The Mother of all WWII surplus stores! So cool. Get them wet, they bled. Madras, Banyan, Izod, and Oxford were the '60s school shirts in Atlanta. Yes, Burma Shave signs . . . stretched . . . out . . . on . . . the . . . highway Wow, cool Kennedy stories. Or Spirit, Mountain, Traffic, Small Faces (with Ronnie Wood & Rod Stewart), The Who, The Dead, Amboy Dukes, Allman Bros., E,L,&P, Little Feat, Johnny Winter, Bob Seger, and many others all in a 3,500 seat capacity arena, before the big 20,000 seat coliseums were built. Amen, I really miss dark nights. The drill was you ducked under your desk, like that was gonna help when the Big One hit. Air raid sirens everywhere. Who smokes a pipe anymore? Ah yes, had forgotten the little wooden spoons. Great posts Gary, thanks.

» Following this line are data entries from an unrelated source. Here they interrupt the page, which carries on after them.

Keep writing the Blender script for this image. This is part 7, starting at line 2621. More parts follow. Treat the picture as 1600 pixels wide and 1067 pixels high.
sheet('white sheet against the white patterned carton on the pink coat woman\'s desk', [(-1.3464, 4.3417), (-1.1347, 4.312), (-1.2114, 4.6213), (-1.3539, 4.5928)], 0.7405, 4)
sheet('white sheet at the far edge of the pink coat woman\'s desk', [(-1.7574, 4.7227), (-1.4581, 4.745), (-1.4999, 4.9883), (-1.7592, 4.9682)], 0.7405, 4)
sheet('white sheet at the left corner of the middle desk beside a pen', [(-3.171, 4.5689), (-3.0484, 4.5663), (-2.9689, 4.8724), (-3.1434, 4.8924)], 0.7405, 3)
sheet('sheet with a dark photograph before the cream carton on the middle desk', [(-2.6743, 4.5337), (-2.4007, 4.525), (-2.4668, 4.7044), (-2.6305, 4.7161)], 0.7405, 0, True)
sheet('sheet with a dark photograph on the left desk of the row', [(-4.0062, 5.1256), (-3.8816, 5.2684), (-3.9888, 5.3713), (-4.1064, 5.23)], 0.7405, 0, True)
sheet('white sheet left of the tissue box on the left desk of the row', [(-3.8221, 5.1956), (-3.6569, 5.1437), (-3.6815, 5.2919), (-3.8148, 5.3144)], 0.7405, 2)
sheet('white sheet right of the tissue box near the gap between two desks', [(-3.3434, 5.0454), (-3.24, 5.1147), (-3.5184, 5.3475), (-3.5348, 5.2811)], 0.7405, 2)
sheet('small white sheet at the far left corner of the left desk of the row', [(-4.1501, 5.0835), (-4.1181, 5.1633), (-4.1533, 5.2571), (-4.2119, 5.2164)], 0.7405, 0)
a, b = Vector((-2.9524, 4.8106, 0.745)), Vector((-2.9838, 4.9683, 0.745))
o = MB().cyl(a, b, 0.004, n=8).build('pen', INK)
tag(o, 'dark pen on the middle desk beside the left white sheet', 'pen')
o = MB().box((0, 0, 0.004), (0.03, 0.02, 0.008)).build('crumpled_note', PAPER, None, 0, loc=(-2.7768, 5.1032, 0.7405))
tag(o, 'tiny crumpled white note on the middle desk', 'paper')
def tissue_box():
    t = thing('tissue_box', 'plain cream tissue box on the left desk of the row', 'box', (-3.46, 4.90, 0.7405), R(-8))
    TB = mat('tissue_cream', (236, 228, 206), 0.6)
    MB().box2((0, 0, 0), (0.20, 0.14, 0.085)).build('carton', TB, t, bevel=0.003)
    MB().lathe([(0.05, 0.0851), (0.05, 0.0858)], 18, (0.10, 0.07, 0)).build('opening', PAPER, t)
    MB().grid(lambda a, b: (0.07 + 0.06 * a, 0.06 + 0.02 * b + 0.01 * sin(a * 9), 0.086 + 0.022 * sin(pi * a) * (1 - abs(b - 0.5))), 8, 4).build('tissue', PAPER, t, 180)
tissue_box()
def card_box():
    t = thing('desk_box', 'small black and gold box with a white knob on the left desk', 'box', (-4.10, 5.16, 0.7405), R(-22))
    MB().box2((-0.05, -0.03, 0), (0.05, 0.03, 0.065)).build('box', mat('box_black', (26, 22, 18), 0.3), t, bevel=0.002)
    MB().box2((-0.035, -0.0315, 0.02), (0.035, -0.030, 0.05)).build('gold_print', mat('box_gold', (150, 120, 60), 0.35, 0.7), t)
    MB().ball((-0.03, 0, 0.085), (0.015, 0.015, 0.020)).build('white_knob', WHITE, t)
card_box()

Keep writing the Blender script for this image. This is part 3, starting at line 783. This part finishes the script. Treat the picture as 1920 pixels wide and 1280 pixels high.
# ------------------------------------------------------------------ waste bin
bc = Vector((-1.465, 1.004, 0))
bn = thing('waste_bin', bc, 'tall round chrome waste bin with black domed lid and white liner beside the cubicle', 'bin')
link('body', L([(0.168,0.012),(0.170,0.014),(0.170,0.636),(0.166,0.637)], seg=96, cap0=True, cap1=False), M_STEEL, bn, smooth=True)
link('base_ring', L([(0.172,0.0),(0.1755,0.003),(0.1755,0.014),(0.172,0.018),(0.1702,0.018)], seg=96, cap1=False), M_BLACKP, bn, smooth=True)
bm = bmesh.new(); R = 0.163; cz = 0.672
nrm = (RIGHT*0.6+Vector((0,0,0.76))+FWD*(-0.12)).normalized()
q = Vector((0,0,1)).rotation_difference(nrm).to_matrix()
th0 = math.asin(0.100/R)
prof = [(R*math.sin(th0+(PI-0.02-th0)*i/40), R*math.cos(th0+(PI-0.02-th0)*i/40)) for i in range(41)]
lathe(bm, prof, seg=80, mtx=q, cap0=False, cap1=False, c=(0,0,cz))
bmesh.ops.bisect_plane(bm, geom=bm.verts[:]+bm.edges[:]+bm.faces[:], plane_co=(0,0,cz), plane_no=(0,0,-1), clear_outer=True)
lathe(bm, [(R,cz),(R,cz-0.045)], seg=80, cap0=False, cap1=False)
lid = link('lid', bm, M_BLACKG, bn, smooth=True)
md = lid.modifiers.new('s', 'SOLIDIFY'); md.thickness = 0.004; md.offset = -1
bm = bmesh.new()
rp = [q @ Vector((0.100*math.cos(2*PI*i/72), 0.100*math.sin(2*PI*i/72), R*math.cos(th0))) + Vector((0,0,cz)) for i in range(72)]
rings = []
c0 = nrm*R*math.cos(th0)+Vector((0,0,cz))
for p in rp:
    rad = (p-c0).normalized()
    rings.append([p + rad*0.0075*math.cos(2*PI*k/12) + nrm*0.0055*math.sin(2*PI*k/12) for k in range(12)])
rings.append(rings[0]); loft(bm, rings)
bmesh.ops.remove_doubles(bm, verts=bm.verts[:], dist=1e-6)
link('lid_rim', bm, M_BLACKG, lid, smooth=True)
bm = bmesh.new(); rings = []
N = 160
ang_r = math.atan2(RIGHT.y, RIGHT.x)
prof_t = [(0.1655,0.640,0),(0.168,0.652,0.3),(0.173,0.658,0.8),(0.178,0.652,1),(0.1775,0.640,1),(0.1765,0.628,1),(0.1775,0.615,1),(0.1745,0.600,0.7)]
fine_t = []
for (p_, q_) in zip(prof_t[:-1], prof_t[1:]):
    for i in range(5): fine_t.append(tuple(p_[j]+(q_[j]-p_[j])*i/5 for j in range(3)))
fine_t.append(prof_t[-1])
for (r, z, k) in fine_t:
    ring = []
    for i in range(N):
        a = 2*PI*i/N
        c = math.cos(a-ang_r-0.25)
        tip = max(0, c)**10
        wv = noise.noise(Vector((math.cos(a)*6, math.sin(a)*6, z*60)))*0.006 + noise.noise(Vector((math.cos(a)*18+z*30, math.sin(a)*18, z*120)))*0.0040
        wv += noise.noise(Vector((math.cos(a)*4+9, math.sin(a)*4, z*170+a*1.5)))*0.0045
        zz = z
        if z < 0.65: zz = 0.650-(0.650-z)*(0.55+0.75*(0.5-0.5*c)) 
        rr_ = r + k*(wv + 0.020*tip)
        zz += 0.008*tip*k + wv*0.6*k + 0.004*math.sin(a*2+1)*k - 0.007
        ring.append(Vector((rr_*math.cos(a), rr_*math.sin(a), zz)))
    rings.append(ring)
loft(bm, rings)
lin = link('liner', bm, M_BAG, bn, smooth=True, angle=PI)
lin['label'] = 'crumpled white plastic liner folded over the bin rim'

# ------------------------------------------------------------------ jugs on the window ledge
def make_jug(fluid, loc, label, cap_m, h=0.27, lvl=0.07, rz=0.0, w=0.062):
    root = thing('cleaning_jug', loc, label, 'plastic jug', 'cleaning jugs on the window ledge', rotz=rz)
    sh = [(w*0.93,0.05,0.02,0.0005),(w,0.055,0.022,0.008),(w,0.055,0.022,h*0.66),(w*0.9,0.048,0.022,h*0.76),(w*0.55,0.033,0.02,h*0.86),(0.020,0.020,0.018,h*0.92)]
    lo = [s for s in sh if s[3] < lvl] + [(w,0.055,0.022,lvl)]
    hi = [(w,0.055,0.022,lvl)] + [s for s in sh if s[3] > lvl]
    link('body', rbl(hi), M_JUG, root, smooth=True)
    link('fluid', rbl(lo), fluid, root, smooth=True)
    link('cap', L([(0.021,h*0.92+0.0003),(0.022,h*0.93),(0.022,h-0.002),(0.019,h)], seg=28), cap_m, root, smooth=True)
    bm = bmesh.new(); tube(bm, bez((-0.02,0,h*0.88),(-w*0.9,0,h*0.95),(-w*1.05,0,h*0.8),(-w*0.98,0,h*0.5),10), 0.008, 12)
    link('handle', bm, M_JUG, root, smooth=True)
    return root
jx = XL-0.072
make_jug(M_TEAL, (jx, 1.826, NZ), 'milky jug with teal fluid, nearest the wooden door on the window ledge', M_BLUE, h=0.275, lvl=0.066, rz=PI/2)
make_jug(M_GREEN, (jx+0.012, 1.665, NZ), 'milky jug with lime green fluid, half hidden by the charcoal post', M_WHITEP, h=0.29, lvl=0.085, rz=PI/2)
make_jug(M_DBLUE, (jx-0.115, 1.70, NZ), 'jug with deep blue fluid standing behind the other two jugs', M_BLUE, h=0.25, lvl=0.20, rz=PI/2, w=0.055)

Procol Harum, Beach Boys, Humble Pie, Joe Cocker, Vanilla Fudge, Leon Russell, Flying Burrito Bros., Santana, Hot Tuna, Fleetwood Mac, Chicago, Blood, Sweat, & Tears, Mott The Hoople, Yes, The Moody Blues, Robin Trower, Frank Zappa, JJ Cale, NRPS, Colonel Bruce Hampton & the Grease Band, The Grease Band (Cocker's old band) . . . oh shit, there is no way to remember it all! Before Big Arena Rock.
I remember a lot of this stuff. Some of it made think, some made me smile, and some got me sad knowing it's gone!